● THE TASK:
What number of lines contain the word "scene"? Reply with the number and nothing else.

● DATASET EXCERPT:

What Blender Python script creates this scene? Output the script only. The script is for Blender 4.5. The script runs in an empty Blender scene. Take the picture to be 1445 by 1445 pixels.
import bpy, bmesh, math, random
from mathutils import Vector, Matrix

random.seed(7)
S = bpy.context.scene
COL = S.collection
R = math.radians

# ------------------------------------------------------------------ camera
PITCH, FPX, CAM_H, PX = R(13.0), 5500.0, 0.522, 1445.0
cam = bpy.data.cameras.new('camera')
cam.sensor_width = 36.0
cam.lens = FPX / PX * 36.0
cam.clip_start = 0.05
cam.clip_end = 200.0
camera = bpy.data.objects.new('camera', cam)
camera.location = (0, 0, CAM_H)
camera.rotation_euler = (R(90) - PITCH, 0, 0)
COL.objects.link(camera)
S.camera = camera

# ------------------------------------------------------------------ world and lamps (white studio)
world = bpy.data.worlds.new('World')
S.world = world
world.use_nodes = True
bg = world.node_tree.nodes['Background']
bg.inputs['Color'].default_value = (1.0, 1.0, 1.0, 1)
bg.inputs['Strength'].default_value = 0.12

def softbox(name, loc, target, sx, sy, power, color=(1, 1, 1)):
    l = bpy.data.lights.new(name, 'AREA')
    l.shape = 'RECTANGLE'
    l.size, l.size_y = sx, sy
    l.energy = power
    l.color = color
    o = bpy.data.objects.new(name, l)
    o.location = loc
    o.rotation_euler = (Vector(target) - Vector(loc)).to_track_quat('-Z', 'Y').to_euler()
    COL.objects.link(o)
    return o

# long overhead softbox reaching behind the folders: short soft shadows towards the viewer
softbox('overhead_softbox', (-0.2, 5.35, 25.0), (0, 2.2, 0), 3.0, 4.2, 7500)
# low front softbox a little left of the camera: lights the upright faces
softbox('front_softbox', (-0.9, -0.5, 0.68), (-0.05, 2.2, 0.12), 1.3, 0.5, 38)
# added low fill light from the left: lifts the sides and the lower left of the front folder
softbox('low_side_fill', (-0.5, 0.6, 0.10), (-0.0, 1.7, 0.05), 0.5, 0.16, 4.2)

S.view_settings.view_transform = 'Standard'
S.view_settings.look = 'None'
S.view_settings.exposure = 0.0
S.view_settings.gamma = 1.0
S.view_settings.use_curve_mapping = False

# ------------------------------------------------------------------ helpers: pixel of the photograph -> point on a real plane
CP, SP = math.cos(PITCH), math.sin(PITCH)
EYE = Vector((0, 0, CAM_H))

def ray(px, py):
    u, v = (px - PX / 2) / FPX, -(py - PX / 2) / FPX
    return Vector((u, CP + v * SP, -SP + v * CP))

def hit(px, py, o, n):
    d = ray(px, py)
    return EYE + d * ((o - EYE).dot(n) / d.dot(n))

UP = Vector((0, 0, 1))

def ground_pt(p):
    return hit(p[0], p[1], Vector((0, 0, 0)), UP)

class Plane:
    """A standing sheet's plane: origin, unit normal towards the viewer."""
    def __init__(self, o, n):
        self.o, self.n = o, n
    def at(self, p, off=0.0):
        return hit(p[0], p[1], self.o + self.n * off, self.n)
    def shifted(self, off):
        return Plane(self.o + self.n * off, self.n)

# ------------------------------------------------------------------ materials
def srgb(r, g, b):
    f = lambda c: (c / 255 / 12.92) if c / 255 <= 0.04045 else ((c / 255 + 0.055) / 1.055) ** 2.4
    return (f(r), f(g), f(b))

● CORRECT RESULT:
2